Chez les économistes, il y a consensus pour les retombées positives du business de l’industrie de l’armement. Impact social aussi, de par le nombre d’emplois concernés. Le débat se déplace également sur le terrain des comptes publics : les investissements consentis pour la défense et la sécurité d’un Etat doivent-ils aller en déduction de la dette ? Pour le directeur du Centre d’Etude et de Prospective Stratégique, il s’agit d’un débat de fonds : « un certain nombre d’Etats s’impliquent grandement dans la défense de l’Europe. Il serait temps que l’on prenne en compte ceci. Mais il y a maldonne. Au sein de l’Union, un certain nombre d’Etats bénéficient de cette assurance sécurité sans en payer le prix », estime Loïc Tribot la Spière.

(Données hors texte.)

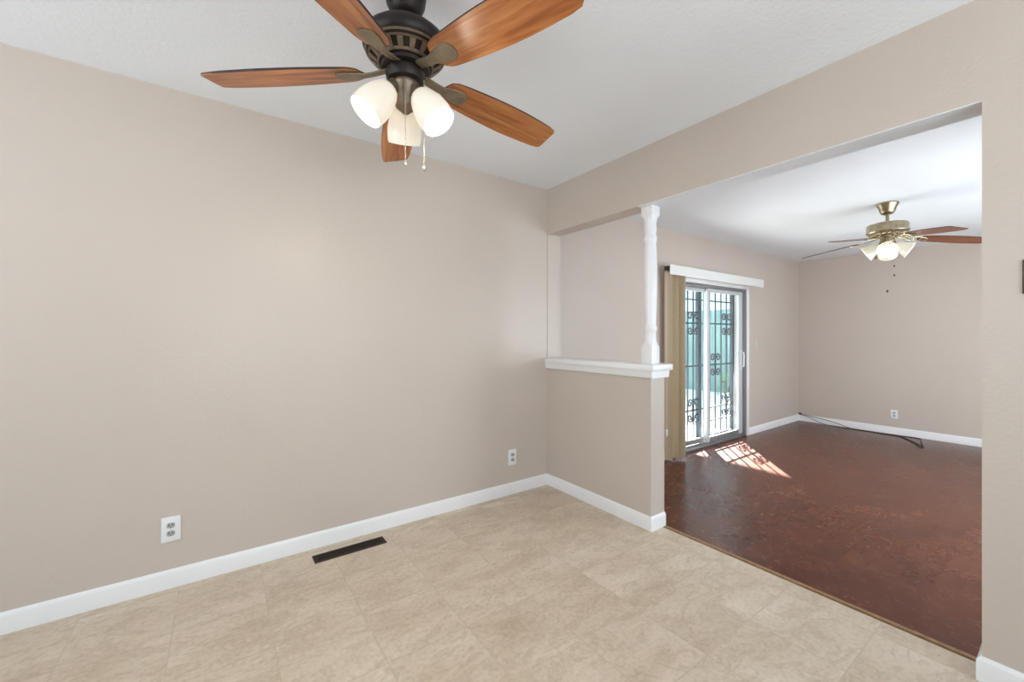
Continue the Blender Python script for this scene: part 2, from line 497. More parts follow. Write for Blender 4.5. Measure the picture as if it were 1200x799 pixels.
# ------------------------------------------------------------------ turned post on the half wall
def turned_post():
    b = MB(); hw = .041
    z0, z1 = 1.048, ZH-.003
    def sq(z0, z1, h, bev=.004): b.box(-h, h, -h, h, z0, z1, bev=bev)
    sq(z0, z0+.115, hw)
    sq(z1-.065, z1, hw+.001)
    # square to round shoulders
    def morph(za, ha, zb, rb, steps=6, n=32):
        v = []; f = []
        for i in range(steps+1):
            t = i/steps; z = za+(zb-za)*t
            s = t**.6
            for k in range(n):
                a = 2*PI*k/n + PI/n
                c, d = math.cos(a), math.sin(a)
                sqr = ha/max(abs(c), abs(d))
                r = sqr*(1-s) + rb*s
                r = min(r, sqr)
                v.append((r*c, r*d, z))
        for i in range(steps):
            for k in range(n):
                f.append((i*n+k, i*n+(k+1) % n, (i+1)*n+(k+1) % n, (i+1)*n+k))
        b._add(v, f)
    morph(z0+.114, hw-.0005, z0+.165, .036)
    morph(z1-.064, hw-.0005, z1-.105, .0375)
    L = [(.036, z0+.163), (.035, z0+.180), (.035, z0+.205), (.0375, z0+.211), (.0415, z0+.220), (.0420, z0+.231), (.0395, z0+.242),
         (.0355, z0+.249), (.0355, z0+.262), (.0370, z0+.30), (.0395, z0+.38), (.0425, z0+.48), (.0435, z0+.56), (.0425, z0+.64),
         (.0395, z0+.72), (.0372, z0+.765), (.0360, z0+.782), (.0390, z0+.789), (.0425, z0+.80), (.0428, z0+.812), (.0400, z0+.824),
         (.0365, z0+.832), (.0365, z0+.845), (.0385, z0+.858), (.0395, z0+.875), (.0380, z0+.90), (.0375, z1-.104)]
    b.lathe(L, 32)
    o = b.build('turned_post', M['post'], smooth=35, loc=((XD+XD2)/2, YH+.055, 0))
    tag(o, 'white turned wooden post standing on the half wall cap under the header', 'post')
turned_post()

# ------------------------------------------------------------------ ceiling fans
def blade_mesh(name, mats, r0, r1, w0, wm, w1, th=.007, cut=.012):
    """outline along +x, flat; origin at hub axis"""
    out = []
    N = 26
    up = []; lo = []
    def half(t):
        # t 0..1 root to tip
        a = w0 + (wm-w0)*math.sin(min(1, t/.62)*PI/2)
        if t > .62: a = wm + (w1-wm)*((t-.62)/.38)**1.6
        if t < .10: a *= math.sqrt(max(0, 1-((.10-t)/.10)**2))*.92+.08
        if t > .955: a *= .80+.20*math.sqrt(max(0, 1-((t-.955)/.045)**2))
        return a
    for i in range(N+1):
        t = i/N if i < N-2 else [(N-2)/N, .985, 1][i-(N-2)]
        x = r0+(r1-r0)*t
        h = half(t)
        sk = cut*max(0, (t-.9)/.1)
        up.append((x+sk, h)); lo.append((x-sk, -h))
    poly = lo + up[::-1]
    b = MB()
    n = len(poly)
    z = th/2
    v = [(p[0], p[1], -z) for p in poly] + [(p[0], p[1], z) for p in poly]
    vs, fs = b._add(v, [tuple(range(n)), tuple(range(2*n-1, n-1, -1))] + [(i, (i+1) % n, n+(i+1) % n, n+i) for i in range(n)])
    for q in fs[2:]: q.material_index = 1
    es = [e for q in fs[:2] for e in q.edges]
    bmesh.ops.bevel(b.bm, geom=list(set(es)), offset=.0015, segments=1, affect='EDGES')
    return b.build(name, mats, None, smooth=30)

def blade_iron(r0, r1, z0, parent, mat, wn=.013, wt=.031, drop=.005):
    """curved arm with a broad rounded tongue under the blade; blade plane z = 0 in local frame"""
    b = MB()
    st = []
    N = 18
    for i in range(N+1):
        t = i/N
        x = r0+(r1-r0)*t
        if t < .45: hw = wn
        else: hw = wn + (wt-wn)*math.sin(min(1, (t-.45)/.38)*PI/2)
        if t > .86: hw = wt*math.sqrt(max(.03, 1-((t-.86)/.145)**2))
        z = z0*(1-min(1, t/.5))**1.5 - drop*1.0
        crown = .006 if t < .9 else .004
        st.append((x, hw, z, crown))
    rings = []
    for x, hw, z, cr in st:
        rings.append([b.bm.verts.new(p) for p in ((x, -hw, z), (x, -hw*.95, z-cr*.55), (x, 0, z-cr), (x, hw*.95, z-cr*.55), (x, hw, z), (x, hw*.8, z+.0022), (x, -hw*.8, z+.0022))])
    k = 7
    for i in range(N):
        for j in range(k):
            b.bm.faces.new([rings[i][j], rings[i][(j+1) % k], rings[i+1][(j+1) % k], rings[i+1][j]])
    b.bm.faces.new(rings[0]); b.bm.faces.new(rings[-1][::-1])
    return b.build('blade_arm', mat, parent, smooth=50)

def frame_on_axis(origin, direction):
    d = Vector(direction).normalized()
    q = Vector((0, 0, -1)).rotation_difference(d)
    return Matrix.Translation(origin) @ q.to_matrix().to_4x4()

def shade_part(parent, name, origin, direction, prof, mat, bulb_at, bulb_r, holder, hprof, power, lcol, loff):
    """profile runs along -z of the local frame: (radius, distance)"""
    mt = frame_on_axis(origin, direction)
    b = MB()
    inner = [(max(.003, r-.003), d-.001) for r, d in reversed(prof)]
    b.lathe([(r, -d) for r, d in prof + inner], 36, mt)
    s = b.build(name, mat, parent, smooth=60)
    b = MB(); b.sphere((0, 0, -bulb_at), bulb_r, 18, 12, mt, 1.25)
    b.lathe([(bulb_r*.5, -bulb_at+bulb_r*1.0), (bulb_r*.48, -.01)], 16, mt)
    b.build('bulb', M['bulb'], s, smooth=60)
    b = MB(); b.lathe([(r, -d) for r, d in hprof], 24, mt, cap0=True)
    b.build('lamp_holder', holder, parent, smooth=40)
    if power:
        l = bpy.data.lights.new('lamp_light', 'POINT'); l.energy = power; l.color = lcol; l.shadow_soft_size = .035
        o = bpy.data.objects.new('lamp_light', l); COL.objects.link(o); o.parent = parent
        o.location = mt @ Vector((0, 0, -loff))
    return s

def pull_chain(parent, x, y, z1, z0, beads, knob_mat, kr=.006):
    b = MB()
    b.tube([(x, y, z1), (x, y, z0)], .0011, 6)
    n = int((z1-z0)/.008)
    for i in range(n): b.sphere((x, y, z1-(i+.5)*(z1-z0)/n), .0021, 6, 4)
    c = b.build('pull_chain', M['chain'], parent, smooth=60)
    for zk in beads:
        k = MB()
        k.lathe([(.0015, zk+kr*1.6), (kr*.6, zk+kr*1.2), (kr, zk+.2*kr), (kr*.95, zk-kr*.6), (kr*.4, zk-kr*1.2), (.001, zk-kr*1.3)], 12, Matrix.Translation((x, y, 0)))
        k.build('pull_knob', knob_mat, c, smooth=50)

LAMP = (1.0, .88, .72)
def dark_fan(cx, cy):
    e = empty('ceiling_fan', (cx, cy, H))
    tag(e, 'dark bronze ceiling fan with five cherry blades and three frosted shades, nearest the viewer', 'ceiling fan', 'ceiling fans')
    Z = lambda z: z-H
    b = MB(); b.lathe([(.068, Z(2.4395)), (.072, Z(2.432)), (.071, Z(2.40)), (.064, Z(2.355)), (.050, Z(2.325)), (.034, Z(2.312))], 40, cap0=True, cap1=True)
    b.build('canopy', M['bronze'], e)
    b = MB(); b.lathe([(.016, Z(2.315)), (.016, Z(2.285)), (.03, Z(2.28)), (.03, Z(2.262))], 24, cap0=True)
    b.build('downrod', M['bronze'], e)
    b = MB()
    b.lathe([(.03, Z(2.272)), (.075, Z(2.266)), (.115, Z(2.250)), (.136, Z(2.230)), (.142, Z(2.215)), (.140, Z(2.200)), (.133, Z(2.190)), (.130, Z(2.187)),
             (.131, Z(2.183)), (.128, Z(2.179)), (.122, Z(2.175)), (.112, Z(2.170)), (.090, Z(2.151)), (.086, Z(2.148)), (.086, Z(2.144)), (.080, Z(2.142)), (.078, Z(2.132)), (.060, Z(2.128))], 64, cap0=True, cap1=True)
    mh = b.build('motor_housing', M['bronze'], e)
    b = MB()   # rubbed rings and the vent ribs of the lower cone
    b.lathe([(.1315, Z(2.1865)), (.1325, Z(2.1835)), (.1305, Z(2.1815)), (.1285, Z(2.1795)), (.1275, Z(2.181))], 64)
    b.lathe([(.1215, Z(2.1750)), (.1225, Z(2.1720)), (.1180, Z(2.1700)), (.1150, Z(2.1705))], 64)
    b.lathe([(.0930, Z(2.1530)), (.0925, Z(2.1490)), (.0880, Z(2.1455)), (.0850, Z(2.1470))], 64)
    for k in range(18):
        a = 2*PI*k/18
        mt = Matrix.Rotation(a, 4, 'Z')
        p = [(.1160, -.0095, Z(2.1715)), (.1160, .0095, Z(2.1715)), (.0900, .0072, Z(2.1500)), (.0900, -.0072, Z(2.1500))]
        d = Vector((-.62, 0, .78))*-.004
        q = [tuple(Vector(i)+Vector((.0022, 0, -.0030))) for i in p]
        b._add(p+q, [(0,1,2,3), (7,6,5,4), (0,4,5,1), (1,5,6,2), (2,6,7,3), (3,7,4,0)], mt)
    b.build('vent_ring', M['bronze_light'], e, smooth=40)
    b = MB(); b.lathe([(.056, Z(2.134)), (.063, Z(2.130)), (.066, Z(2.122)), (.065, Z(2.104)), (.060, Z(2.092)), (.050, Z(2.087)), (.030, Z(2.085))], 40, cap0=True, cap1=True)
    b.build('switch_housing', M['bronze'], e)
    b = MB(); b.lathe([(.044, Z(2.088)), (.045, Z(2.080)), (.041, Z(2.075)), (.041, Z(2.069)), (.037, Z(2.063)), (.037, Z(2.020)), (.033, Z(2.006)), (.020, Z(1.996)), (.012, Z(1.988)), (.004, Z(1.984))], 36, cap0=True, cap1=True)
    b.build('light_fitter', M['bronze_light'], e)
    # blades
    proto = blade_mesh('blade', [M['blade'], M['blade_edge']], .138, .650, .050, .071, .060, cut=.002)
    ang = [146.2, 218.2, 286.8, 2.2, 73.4]
    for i, a in enumerate(ang):
        o = proto if i == 0 else proto.copy()
        if i: COL.objects.link(o)
        o.parent = e
        droop = math.radians(3.6); pitch = math.radians(-13)
        m = Matrix.Translation((0, 0, Z(2.128))) @ Matrix.Rotation(math.radians(a), 4, 'Z') @ Matrix.Rotation(droop, 4, 'Y') @ Matrix.Rotation(pitch, 4, 'X')
        o.matrix_local = m
        if i == 0: iron0 = blade_iron(.055, .236, .014, e, M['iron_arm'], wn=.017, wt=.032); io = iron0
        else: io = iron0.copy(); COL.objects.link(io); io.parent = e
        io.matrix_local = m
    # shades
    prof = [(.026, .026), (.034, .029), (.043, .045), (.052, .072), (.058, .100), (.0595, .120), (.0585, .140), (.056, .152)]
    for a, rad, dz, tl in ((72, .032, .000, 30), (174, .038, .012, 38), (305, .039, -.006, 36)):
        c, s = math.cos(math.radians(a)), math.sin(math.radians(a))
        tilt = math.radians(tl)
        d = (c*math.sin(tilt), s*math.sin(tilt), -math.cos(tilt))
        shade_part(e, 'lamp_shade', (c*rad, s*rad, Z(2.064+dz)), d, prof, M['shade'], .085, .026, M['bronze_light'],
                   [(.020, -.004), (.022, .012), (.027, .020), (.029, .030), (.027, .036)], 5.5, LAMP, .140)
    pull_chain(e, .5005-cx, 1.3074-cy, Z(2.066), Z(1.797), [Z(1.795)], M['chain'], .004)
    pull_chain(e, .561-cx, 1.295-cy, Z(2.088), Z(1.797), [Z(1.790)], M['chain'], .006)
dark_fan(.518, 1.349)

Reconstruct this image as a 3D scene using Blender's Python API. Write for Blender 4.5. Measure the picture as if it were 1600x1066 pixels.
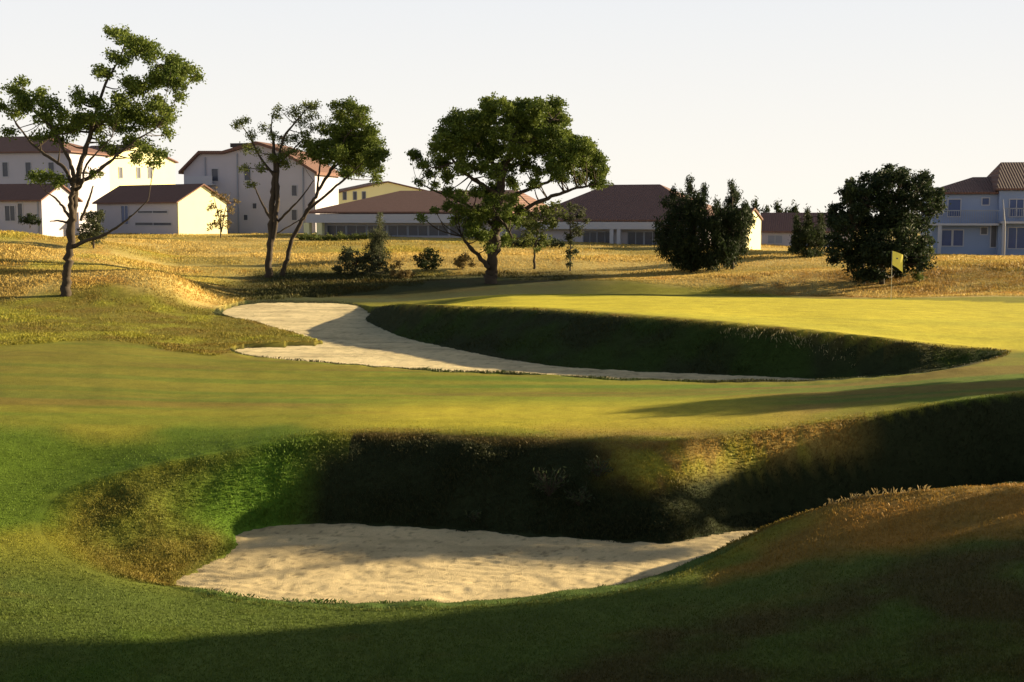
import bpy, math, random
import numpy as np
random.seed(7); rng = np.random.default_rng(7)
R = math.radians
for o in list(bpy.data.objects): bpy.data.objects.remove(o)
scene = bpy.context.scene
# ---------------------------------------------------------------- camera
F, CZ = 2000.0, 4.0                       # focal length in photo pixels, camera height
PITCH = math.atan(193/2000)
cam_d = bpy.data.cameras.new('camera'); cam = bpy.data.objects.new('camera', cam_d)
scene.collection.objects.link(cam); scene.camera = cam
cam_d.sensor_width = 36; cam_d.lens = 36*F/1600; cam_d.clip_end = 6000; cam_d.clip_start = .05
cam.location = (0, 0, CZ); cam.rotation_euler = (R(90)-PITCH, 0, 0)
# ---------------------------------------------------------------- light
SUN_A, SUN_E = 22.0, 13.5                 # degrees from +x towards +y, elevation
world = bpy.data.worlds.new('World'); scene.world = world; world.use_nodes = True
nt = world.node_tree
bg = nt.nodes['Background']; sky = nt.nodes.new('ShaderNodeTexSky')
sky.sky_type = 'NISHITA'; sky.sun_disc = False
sky.sun_elevation = R(SUN_E); sky.sun_rotation = R(90-SUN_A)
sky.air_density = 1.0; sky.dust_density = 3.0; sky.ozone_density = 1.0
geo = nt.nodes.new('ShaderNodeTexCoord'); sx = nt.nodes.new('ShaderNodeSeparateXYZ'); nt.links.new(geo.outputs['Generated'], sx.inputs[0])
mr = nt.nodes.new('ShaderNodeMapRange'); mr.interpolation_type = 'SMOOTHSTEP'    # pale summer haze low in the sky
mr.inputs[1].default_value = .19; mr.inputs[2].default_value = .42; mr.inputs[3].default_value = 1; mr.inputs[4].default_value = .0
nt.links.new(sx.outputs[2], mr.inputs[0])
hz = nt.nodes.new('ShaderNodeMix'); hz.data_type = 'RGBA'; hz.inputs[6].default_value = (7.9, 7.5, 6.7, 1); hz.inputs[7].default_value = (6.4, 6.6, 6.9, 1)
m2 = nt.nodes.new('ShaderNodeMapRange'); m2.inputs[1].default_value = .0; m2.inputs[2].default_value = .19
nt.links.new(sx.outputs[2], m2.inputs[0]); nt.links.new(m2.outputs[0], hz.inputs[0])
mxs = nt.nodes.new('ShaderNodeMix'); mxs.data_type = 'RGBA'; nt.links.new(mr.outputs[0], mxs.inputs[0])
nt.links.new(sky.outputs[0], mxs.inputs[6]); nt.links.new(hz.outputs[2], mxs.inputs[7])
nt.links.new(mxs.outputs[2], bg.inputs[0]); bg.inputs[1].default_value = .041
sd = bpy.data.lights.new('sun', 'SUN'); sd.energy = 5.0; sd.angle = R(.5); sd.color = (1, .80, .49)
sun = bpy.data.objects.new('sun', sd); scene.collection.objects.link(sun)
S = np.array([math.cos(R(SUN_E))*math.cos(R(SUN_A)), math.cos(R(SUN_E))*math.sin(R(SUN_A)), math.sin(R(SUN_E))])
from mathutils import Vector, Matrix
sun.rotation_euler = Vector(S).to_track_quat('Z', 'Y').to_euler(); sun.location = (60, 30, 30)
scene.view_settings.view_transform = 'Standard'; scene.view_settings.look = 'None'
scene.view_settings.exposure = 1.68; scene.view_settings.gamma = 1
scene.render.resolution_x = 1024; scene.render.resolution_y = 682
# ---------------------------------------------------------------- helpers
COL = scene.collection
def slope(v):
    yv = (533-np.asarray(v, float))/F; c, s = math.cos(PITCH), math.sin(PITCH)
    return (-s+yv*c)/(c+yv*s), c+yv*s
def PY(u, v, Y):                          # world point seen at (u,v) at depth Y
    k, d = slope(v); return np.array([(u-800)/F*Y/d, Y, CZ+k*Y])
def PZ(u, v, z):                          # ... at height z
    k, d = slope(v); Y = (z-CZ)/k; return np.array([(u-800)/F*Y/d, Y, z])
def tag(o, label=None, cat=None, group=None, kind=None):
    if label: o['label'] = label
    if cat: o['category'] = cat
    if group: o['group'] = group
    if kind: o['kind'] = kind
    return o
def mesh_obj(name, V, Fc, mat, parent=None, smooth=False, cols=None, loc=None):
    """V (n,3) array, Fc list of faces or (m,k) array"""
    me = bpy.data.meshes.new(name)
    V = np.asarray(V, float)
    if loc is not None: V = V-np.asarray(loc)
    if isinstance(Fc, np.ndarray):
        n, k = Fc.shape
        me.vertices.add(len(V)); me.vertices.foreach_set('co', V.astype(np.float32).ravel())
        me.loops.add(n*k); me.loops.foreach_set('vertex_index', Fc.astype(np.int32).ravel())
        me.polygons.add(n); me.polygons.foreach_set('loop_start', np.arange(0, n*k, k, dtype=np.int32))
        me.polygons.foreach_set('loop_total', np.full(n, k, dtype=np.int32))
        if smooth: me.polygons.foreach_set('use_smooth', np.ones(n, dtype=bool))
        me.update(calc_edges=True)
    else:
        me.from_pydata(V.tolist(), [], Fc)
        if smooth:
            for p in me.polygons: p.use_smooth = True
    if cols is not None:
        a = me.color_attributes.new('base', 'FLOAT_COLOR', 'POINT')
        c4 = np.ones((len(V), 4), np.float32); c4[:, :cols.shape[1]] = cols
        a.data.foreach_set('color', c4.ravel())
    me.validate()
    if mat: me.materials.append(mat)
    o = bpy.data.objects.new(name, me); COL.objects.link(o)
    if loc is not None: o.location = loc
    if parent: o.parent = parent; o.matrix_parent_inverse = Matrix()
    return o
def empty(name, loc, label, cat, group=None, rz=0):
    o = bpy.data.objects.new(name, None); COL.objects.link(o); o.location = loc; o.rotation_euler = (0, 0, rz)
    o.empty_display_size = .3
    return tag(o, label, cat, group)
def _h(ix, iy, seed):
    n = (ix.astype(np.int64)*374761393+iy.astype(np.int64)*668265263+seed*974711) & 0x7fffffff
    n = ((n ^ (n >> 13))*1274126177) & 0x7fffffff
    return ((n ^ (n >> 16)) & 0xffff)/65535.
def vnoise(x, y, seed=0):
    x = np.asarray(x, float); y = np.asarray(y, float)
    ix = np.floor(x); iy = np.floor(y); fx = x-ix; fy = y-iy
    fx = fx*fx*(3-2*fx); fy = fy*fy*(3-2*fy); ix = ix.astype(int); iy = iy.astype(int)
    a = _h(ix, iy, seed); b = _h(ix+1, iy, seed); c = _h(ix, iy+1, seed); d = _h(ix+1, iy+1, seed)
    return (a*(1-fx)+b*fx)*(1-fy)+(c*(1-fx)+d*fx)*fy
def fbm(x, y, seed=0, oct=3):
    r = 0; a = .5; t = 0
    for i in range(oct):
        r = r+a*vnoise(x*2**i+i*13.7, y*2**i+i*7.1, seed+i); t += a; a *= .5
    return r/t*2-1
def sstep(x, a, b):
    t = np.clip((x-a)/(b-a), 0, 1); return t*t*(3-2*t)
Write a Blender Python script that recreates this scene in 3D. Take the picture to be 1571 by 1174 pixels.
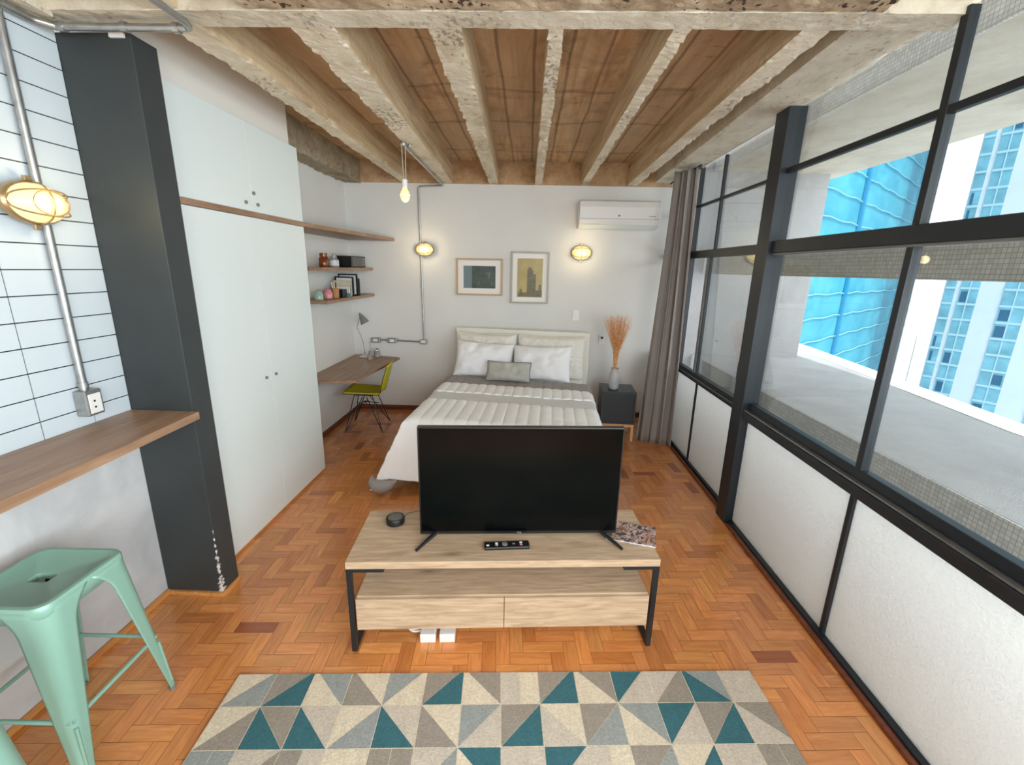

Depuis les attentats qui ont frappé la France, les Français semblent de plus en plus convaincus de la nécessité d’une défense et ont une bonne image des armées. 81% des citoyens souhaitent que le budget de la Défense soit maintenu ou augmenté. 66% pensent que la situation sécuritaire rend nécessaire un effort budgétaire supplémentaire. Indépendamment de toute autre considération, et au risque de choquer, les économistes reconnaissent que l’industrie de défense joue un rôle important dans la création de valeurs. Comme l’explique Philippe Aghion, « une action volontariste dans le domaine de la défense peut stimuler l’innovation. Il y a un effet de taille de marché, de commandes, de concurrence ». Et l’économiste de préciser que « 20% de la recherche et développement depuis la deuxième guerre mondiale est due au secteur de la défense. Dans les années cinquante, pendant la guerre froide, cette part est montée à 30% ». La guerre qui stimule la recherche et l’innovation, crée de la valeur, des emplois, et permet d’assurer la souveraineté des Nations : simple réalité… pour les riches pays développés.